Zegama, le nom de cette petite ville du Pays basque espagnol ne vous dit peut-être rien. Et pourtant, elle accueille chaque année l’une des courses de trail les plus mythiques. À l’origine de sa légende, l’ambiance indescriptible tout au long des 42 km du parcours. À peine remis de leur course, bouclée dimanche dernier, Amandine Ferrato, Thibaut Baronian – tous deux 3ème cette année – nous racontent ce qui en fait la singularité.
Comment se forge la réputation d’une course? Pour certaines c’est l’histoire. Aux Etats-Unis, la Western States 100 était à l’origine une course à cheval, jusqu’au jour où un participant eut l’idée de s’élancer sans sa monture. Pour d’autres c’est la difficulté de l’épreuve. L’exemple le plus célèbre étant sans doute la Barkley – 160 km très éprouvants dans le Tennessee – qui n’a connu que 15 finishers depuis sa création en 1986. Pour d’autres enfin, c’est l’ambiance. Et sur ce point, Zegama-Aizkorri est sans conteste la référence.
La ferveur du Pays basque
364 jours par an, la vie s’écoule sans bruit à Zegama, petite localité de 1 500 âmes, non loin de San Sébastian, dans la province de Guipuscoa. Et puis arrive ce jour – généralement fin mai – où les meilleurs trailers de la planète et des milliers de spectateurs s’y donnent rendez-vous pour une épreuve qui est aussi la première étape de la Golden Trail Series . “Au départ j’avais des frissons, l’atmosphère est vraiment particulière, le bruit assourdissant”, raconte la Française Amandine Ferrato.
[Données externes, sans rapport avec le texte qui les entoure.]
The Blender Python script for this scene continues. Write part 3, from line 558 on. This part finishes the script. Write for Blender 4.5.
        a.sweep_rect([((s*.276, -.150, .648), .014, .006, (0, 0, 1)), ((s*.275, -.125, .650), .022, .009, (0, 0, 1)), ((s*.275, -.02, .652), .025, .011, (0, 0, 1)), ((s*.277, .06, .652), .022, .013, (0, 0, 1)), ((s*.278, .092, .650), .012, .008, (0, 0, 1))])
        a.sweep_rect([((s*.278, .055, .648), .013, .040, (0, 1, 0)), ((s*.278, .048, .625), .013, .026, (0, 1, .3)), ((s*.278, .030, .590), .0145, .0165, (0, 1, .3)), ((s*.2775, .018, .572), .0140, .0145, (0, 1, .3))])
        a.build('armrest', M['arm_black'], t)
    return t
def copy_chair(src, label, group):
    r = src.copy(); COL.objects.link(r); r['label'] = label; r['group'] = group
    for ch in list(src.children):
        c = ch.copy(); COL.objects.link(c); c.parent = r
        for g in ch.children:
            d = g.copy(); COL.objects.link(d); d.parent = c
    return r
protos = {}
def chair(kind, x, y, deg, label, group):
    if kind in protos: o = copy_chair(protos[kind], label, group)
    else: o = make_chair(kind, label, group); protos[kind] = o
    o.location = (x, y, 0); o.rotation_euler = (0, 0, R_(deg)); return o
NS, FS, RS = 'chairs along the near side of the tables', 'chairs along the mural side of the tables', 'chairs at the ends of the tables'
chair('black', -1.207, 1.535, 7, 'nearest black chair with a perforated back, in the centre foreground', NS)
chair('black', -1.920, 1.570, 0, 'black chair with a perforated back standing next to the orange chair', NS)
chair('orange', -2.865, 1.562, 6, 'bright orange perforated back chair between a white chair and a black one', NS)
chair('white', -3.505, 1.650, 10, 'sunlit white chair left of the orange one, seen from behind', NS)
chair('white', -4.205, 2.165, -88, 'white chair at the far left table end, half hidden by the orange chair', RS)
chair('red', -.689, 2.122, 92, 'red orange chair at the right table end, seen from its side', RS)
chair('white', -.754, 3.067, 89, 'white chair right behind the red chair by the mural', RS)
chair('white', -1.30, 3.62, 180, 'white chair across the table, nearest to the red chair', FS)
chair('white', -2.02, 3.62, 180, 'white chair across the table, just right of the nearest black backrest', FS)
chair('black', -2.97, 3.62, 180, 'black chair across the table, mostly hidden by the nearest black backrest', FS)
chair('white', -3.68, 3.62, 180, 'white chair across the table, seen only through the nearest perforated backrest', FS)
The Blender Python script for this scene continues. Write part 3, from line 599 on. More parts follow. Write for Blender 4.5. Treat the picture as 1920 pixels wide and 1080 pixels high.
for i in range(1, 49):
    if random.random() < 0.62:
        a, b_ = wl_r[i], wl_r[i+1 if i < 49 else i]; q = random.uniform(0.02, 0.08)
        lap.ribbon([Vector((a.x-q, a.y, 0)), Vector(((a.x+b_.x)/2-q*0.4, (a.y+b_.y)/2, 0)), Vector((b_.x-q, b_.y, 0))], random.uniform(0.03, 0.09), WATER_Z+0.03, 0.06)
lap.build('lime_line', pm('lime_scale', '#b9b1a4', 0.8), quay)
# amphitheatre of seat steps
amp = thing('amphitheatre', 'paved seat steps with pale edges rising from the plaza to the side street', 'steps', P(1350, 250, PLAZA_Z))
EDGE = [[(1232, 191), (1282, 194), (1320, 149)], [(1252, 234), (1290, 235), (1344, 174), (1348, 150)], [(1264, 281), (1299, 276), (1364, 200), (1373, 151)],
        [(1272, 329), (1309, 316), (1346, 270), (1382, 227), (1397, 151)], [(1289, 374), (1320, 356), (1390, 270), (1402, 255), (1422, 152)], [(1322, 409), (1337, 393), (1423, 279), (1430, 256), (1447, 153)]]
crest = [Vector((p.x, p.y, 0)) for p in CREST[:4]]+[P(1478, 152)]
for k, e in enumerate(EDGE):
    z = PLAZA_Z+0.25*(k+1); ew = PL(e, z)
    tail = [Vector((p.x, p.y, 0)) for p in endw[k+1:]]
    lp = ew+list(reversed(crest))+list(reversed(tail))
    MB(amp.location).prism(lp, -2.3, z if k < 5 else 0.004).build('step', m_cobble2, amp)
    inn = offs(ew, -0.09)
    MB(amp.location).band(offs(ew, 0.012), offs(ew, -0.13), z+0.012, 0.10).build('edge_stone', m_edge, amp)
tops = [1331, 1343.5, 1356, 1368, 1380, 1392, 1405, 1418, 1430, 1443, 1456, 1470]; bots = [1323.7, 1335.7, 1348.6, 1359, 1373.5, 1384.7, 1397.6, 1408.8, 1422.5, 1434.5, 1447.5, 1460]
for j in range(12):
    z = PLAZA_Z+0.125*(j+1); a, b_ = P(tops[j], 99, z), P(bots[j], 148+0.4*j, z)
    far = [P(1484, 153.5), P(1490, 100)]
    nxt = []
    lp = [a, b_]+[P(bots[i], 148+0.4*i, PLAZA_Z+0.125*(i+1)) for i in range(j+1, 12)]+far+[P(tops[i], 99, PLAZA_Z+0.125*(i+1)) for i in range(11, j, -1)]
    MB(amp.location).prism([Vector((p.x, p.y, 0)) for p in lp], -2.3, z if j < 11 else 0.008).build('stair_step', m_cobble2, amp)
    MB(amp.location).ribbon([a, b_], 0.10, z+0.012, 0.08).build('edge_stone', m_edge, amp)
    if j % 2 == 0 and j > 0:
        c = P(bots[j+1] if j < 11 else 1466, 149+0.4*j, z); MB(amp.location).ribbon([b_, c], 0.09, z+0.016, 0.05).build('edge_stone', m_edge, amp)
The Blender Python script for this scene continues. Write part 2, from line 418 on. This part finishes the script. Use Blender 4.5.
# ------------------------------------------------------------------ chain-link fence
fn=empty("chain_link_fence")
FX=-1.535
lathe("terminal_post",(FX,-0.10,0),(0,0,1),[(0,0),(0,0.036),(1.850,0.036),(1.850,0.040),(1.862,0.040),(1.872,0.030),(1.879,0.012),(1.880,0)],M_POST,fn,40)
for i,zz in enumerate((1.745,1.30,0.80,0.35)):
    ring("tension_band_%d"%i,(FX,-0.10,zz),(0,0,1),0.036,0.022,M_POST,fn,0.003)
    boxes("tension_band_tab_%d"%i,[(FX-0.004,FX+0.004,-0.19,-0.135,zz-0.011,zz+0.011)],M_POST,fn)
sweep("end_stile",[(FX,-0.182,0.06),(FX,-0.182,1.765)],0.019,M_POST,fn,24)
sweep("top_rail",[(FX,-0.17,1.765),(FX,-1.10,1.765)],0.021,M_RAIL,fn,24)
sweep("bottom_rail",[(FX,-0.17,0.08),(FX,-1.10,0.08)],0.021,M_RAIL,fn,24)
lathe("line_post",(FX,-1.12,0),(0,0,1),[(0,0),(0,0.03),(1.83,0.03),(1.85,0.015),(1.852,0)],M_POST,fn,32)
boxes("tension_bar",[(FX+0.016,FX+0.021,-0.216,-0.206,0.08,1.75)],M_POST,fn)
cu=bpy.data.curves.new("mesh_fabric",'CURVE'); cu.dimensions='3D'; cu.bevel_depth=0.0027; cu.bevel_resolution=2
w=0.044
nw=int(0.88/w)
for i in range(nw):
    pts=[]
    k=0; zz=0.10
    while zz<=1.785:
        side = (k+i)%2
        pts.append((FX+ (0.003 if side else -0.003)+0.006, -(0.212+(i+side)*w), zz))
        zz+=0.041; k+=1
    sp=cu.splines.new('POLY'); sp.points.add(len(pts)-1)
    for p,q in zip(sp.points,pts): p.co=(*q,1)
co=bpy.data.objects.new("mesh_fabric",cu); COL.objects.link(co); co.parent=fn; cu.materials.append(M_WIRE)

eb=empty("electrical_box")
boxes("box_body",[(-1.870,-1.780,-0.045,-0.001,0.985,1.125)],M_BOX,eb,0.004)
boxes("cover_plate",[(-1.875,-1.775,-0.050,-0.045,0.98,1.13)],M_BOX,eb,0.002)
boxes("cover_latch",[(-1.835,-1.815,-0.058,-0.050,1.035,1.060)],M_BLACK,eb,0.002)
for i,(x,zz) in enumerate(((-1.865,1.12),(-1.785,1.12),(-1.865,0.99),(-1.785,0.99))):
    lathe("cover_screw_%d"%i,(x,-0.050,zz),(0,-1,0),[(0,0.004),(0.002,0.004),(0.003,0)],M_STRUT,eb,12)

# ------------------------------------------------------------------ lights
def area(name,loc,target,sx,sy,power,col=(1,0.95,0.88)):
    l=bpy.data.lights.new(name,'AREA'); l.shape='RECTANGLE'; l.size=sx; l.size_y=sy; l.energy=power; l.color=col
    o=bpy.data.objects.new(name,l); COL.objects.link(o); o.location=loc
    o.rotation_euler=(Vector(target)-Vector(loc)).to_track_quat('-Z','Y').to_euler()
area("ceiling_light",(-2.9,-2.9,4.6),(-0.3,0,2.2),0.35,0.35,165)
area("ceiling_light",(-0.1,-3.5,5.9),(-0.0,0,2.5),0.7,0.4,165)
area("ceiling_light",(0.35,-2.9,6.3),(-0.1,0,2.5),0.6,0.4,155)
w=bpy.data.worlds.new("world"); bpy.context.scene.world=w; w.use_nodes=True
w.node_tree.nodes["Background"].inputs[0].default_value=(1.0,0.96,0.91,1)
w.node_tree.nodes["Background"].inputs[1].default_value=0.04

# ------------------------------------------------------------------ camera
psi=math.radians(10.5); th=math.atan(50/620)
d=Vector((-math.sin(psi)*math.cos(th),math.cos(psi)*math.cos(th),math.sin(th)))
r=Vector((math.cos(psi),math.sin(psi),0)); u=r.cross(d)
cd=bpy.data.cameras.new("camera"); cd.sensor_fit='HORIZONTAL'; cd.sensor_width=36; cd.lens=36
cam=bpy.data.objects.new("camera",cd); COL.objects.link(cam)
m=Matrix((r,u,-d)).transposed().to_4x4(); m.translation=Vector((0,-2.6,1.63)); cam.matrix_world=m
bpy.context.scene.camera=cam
Elle y participait pour la première fois et s’était pourtant préparée psychologiquement : “je savais à quoi m’attendre, on m’en avait parlé, mais tant qu’on ne l’a pas vécu, on ne peut pas vraiment s’en rendre compte”.
La course démarre par un petit tour dans la ville, la foule est déjà dense, la ferveur extraordinaire, mais ce n’est que le début. Il reste encore 41 km à parcourir, dans un flux continu de spectateurs. La Française du team Hoka ne cache pas son enthousiasme : “Dès la première montée, à la sortie du village, le bruit est déjà impressionnant. On se dit que ça va s’arrêter, mais c’est comme ça jusqu’à l’arrivée !”.
Zegama-Aizkorri est dans la droite ligne des évènements sportifs et festifs au Pays basque, cette terre de passion n’attend qu’un prétexte pour s’enflammer. L’esprit du cyclisme, de la pelote et de la feria imprègne la course. “Cet engouement est porteur et presque angoissant à la fois. Ça paraît irréel, la gestion de l’effort n’en est que plus complexe”, conclut la Drômoise.
Sancti Spiritu : une montée mythique
S’il y a bien un symbole de cette fièvre locale, c’est la montée de Sancti Spiritu, surnommé parfois “l’Alpe d’Huez du trail”. Sans doute l’une des plus connues dans le milieu. Deux kilomètres de montée dure, raide et technique, truffée de cailloux et encadrée par près de 10 000 supporters.
Chaque année, des traileurs viennent dans la région simplement pour s’y frotter et comparer sur Strava leurs temps avec les stars: Kilian Jornet – vainqueur dimanche dernier pour la 9e fois (3h53) – ou le Norvégien Stian Angermun-Vik qui détient le record du segment, et de l’épreuve (3h45).
Thibaut Baronian, 3ème cette année et auteur du meilleur temps français de l’histoire (3h56’20’’), savait à quoi s’attendre puisqu’il était déjà de la partie en 2018. “On voit la foule au loin, on entend déjà le bruit, et puis on arrive au pied de la montée et là c’est indescriptible”. À l’image des cyclistes pendant l’ascension de l’Alpe d’Huez, les coureurs doivent se frayer un chemin parmi la foule : “On ne distingue même plus le sentier tant il y a de monde, on avance sans vraiment savoir où l’on va”. Amandine Ferrato ajoute “j’avais presque l’impression d’être saoule, il n’y a qu’ici qu’on vit ça”.
À l’image du Grand Mont sur la Pierra Menta, participer à la fête à Sancti Spiritu se mérite. Thomas Lorblanchet, ancien élite qui était présent en 2011, explique : “Pour rejoindre la montée, il faut faire au moins une heure de marche. Forcément, seuls les passionnés sont là”. Lui, qui est plutôt un spécialiste d’ultra, souhaitait malgré tout participer un jour à cette fête : “Zegama fait partie de la culture du trail, je voulais la découvrir, au-delà de la performance sportive”.
Zegama-Aizkorri est et restera un rendez-vous mythique. Si chaque année le plateau sportif est très relevé et la bataille pour la victoire féroce, c’est la ferveur populaire qui fait ici toute la différence.